Rawit wrote:Does that normally work? I have an S3 Savage4 with DFP(DVI) output. Perfect card, only problem with it is that its 640x400@70Hz output is recognized as 640x480@60Hz, on both VGA and DFP.
Good question. At least on VGA output it should work normally, but I bet there is an external DVI encoder chip and there is a possibility they are able to set sync polarity differently.
But if a monitor says it's 640x480@60Hz, it most likely is, as the measurements are usually based on signal timing instead of just sync polarity.

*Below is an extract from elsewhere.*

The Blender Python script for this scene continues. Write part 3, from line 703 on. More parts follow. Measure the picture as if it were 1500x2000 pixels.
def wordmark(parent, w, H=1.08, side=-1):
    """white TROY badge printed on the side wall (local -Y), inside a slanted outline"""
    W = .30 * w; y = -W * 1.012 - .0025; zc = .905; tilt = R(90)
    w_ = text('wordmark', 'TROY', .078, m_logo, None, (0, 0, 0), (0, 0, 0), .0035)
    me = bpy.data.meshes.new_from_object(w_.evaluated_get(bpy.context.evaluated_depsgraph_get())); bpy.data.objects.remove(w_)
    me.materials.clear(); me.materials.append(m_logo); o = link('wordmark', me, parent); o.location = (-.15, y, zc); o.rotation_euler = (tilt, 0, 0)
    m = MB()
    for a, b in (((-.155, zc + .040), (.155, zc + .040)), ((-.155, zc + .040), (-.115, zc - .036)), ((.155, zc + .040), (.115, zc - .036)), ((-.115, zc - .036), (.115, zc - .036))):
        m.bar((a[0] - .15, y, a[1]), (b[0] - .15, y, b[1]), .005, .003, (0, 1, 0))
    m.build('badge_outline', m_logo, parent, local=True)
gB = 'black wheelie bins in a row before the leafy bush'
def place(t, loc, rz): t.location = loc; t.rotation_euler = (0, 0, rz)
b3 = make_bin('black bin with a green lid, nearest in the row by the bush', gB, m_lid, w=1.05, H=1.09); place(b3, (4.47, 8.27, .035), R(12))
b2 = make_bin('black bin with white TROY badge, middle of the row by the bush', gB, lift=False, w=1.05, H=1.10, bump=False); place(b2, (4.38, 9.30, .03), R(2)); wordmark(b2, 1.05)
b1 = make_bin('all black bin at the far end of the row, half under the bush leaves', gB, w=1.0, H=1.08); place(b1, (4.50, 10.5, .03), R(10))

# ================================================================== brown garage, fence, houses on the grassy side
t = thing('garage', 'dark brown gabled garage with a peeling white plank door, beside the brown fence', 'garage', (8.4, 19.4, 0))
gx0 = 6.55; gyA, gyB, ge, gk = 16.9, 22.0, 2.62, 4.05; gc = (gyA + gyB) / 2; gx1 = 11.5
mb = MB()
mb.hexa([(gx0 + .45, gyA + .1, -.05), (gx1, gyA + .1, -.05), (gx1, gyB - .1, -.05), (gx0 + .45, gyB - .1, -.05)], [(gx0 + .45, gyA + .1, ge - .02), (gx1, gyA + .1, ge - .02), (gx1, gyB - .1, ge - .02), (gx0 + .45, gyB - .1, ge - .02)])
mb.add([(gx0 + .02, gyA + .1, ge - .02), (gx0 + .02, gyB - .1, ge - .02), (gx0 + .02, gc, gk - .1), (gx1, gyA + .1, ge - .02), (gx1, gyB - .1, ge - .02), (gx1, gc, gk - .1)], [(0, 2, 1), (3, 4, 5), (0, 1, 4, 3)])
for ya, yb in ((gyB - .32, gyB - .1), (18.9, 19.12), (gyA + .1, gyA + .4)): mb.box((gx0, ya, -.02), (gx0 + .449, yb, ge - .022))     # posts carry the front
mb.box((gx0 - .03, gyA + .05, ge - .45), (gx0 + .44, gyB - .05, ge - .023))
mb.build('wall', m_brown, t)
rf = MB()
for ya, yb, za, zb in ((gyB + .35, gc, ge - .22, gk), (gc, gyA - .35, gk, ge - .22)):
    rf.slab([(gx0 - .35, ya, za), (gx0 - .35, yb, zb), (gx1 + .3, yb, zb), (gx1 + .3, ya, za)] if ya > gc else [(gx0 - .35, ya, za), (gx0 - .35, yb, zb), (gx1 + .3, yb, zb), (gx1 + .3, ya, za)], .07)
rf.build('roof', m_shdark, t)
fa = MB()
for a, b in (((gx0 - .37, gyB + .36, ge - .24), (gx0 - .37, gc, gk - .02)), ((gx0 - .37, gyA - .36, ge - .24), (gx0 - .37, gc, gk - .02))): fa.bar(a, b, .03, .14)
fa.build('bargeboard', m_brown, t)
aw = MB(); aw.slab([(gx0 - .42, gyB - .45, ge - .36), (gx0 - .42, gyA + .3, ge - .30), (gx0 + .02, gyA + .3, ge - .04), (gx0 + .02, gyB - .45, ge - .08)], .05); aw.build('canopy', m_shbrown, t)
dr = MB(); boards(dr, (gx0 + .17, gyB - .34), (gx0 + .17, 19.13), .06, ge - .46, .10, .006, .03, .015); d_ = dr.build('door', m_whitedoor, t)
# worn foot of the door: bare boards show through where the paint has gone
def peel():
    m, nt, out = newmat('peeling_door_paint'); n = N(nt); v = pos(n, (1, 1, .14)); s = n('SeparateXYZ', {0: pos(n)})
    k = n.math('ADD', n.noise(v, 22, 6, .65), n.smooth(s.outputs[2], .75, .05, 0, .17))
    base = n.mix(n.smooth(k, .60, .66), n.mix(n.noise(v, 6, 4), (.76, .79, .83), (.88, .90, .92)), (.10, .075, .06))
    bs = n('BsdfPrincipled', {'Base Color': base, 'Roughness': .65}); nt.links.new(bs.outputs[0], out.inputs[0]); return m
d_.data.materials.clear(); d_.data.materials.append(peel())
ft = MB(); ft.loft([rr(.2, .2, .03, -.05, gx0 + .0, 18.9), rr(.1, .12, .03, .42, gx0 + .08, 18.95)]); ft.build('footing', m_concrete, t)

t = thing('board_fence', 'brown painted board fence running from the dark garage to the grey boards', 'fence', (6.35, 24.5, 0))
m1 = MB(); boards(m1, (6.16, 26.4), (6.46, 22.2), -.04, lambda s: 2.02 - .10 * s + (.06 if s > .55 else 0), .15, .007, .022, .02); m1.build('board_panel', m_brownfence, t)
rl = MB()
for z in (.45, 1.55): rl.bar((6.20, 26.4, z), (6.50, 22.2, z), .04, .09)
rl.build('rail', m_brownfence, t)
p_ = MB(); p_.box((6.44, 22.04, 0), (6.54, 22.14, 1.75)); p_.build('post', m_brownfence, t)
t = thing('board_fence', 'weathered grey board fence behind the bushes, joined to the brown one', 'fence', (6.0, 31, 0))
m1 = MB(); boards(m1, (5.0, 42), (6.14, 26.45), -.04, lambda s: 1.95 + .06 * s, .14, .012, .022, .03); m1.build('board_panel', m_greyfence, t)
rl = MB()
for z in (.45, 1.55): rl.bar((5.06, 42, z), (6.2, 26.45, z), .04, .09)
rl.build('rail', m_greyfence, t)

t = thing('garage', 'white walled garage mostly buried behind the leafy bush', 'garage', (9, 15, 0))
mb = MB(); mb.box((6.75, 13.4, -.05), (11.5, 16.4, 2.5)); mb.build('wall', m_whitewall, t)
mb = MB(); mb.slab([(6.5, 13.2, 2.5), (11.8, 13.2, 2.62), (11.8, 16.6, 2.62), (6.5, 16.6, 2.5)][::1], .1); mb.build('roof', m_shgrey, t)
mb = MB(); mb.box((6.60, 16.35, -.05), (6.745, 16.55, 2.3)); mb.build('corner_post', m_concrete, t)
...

Rawit wrote:These resolutions mostly share the same variables, except that for 640x400 the hsync is negative instead of positive.
Not really, they have different amount of active lines and total lines per frame to make the frame rate difference, not just different sync polarity.
640x480 : (25175000 Hz pixel clock / 800 pixels per line) / 525 lines per frame = 59.94 Hz format (using 25.2MHz you get exactly 60.00 Hz).
640x400 : (25175000 Hz pixel clock / 800 pixels per line) / 449 lines per frame = 70.09 Hz format (using 25.2MHz you get 70.16 Hz).
(However, you might confuse this with 640x350 as it has exactly identical timing with 640x400 except the polarities are different).
In digital signals the sync polarities are not really useful but may need to be correct for it to work.
In analog VGA signals the sync polarities choose the CRT vertical scanning speed, which originally was limited to three modes, 350, 400 or 480 lines visible.
Rawit wrote:Reading from the register it shows that both hsync and vsync are set to positive.
That's quite odd; officially there is no such VGA mode. Did you read it from port 0x3CC?
640x480 has negative HS, negative VS.
640x400 has negative HS, positive VS.
640x350 has positive HS, negative VS.
Higher resolutions used both positive.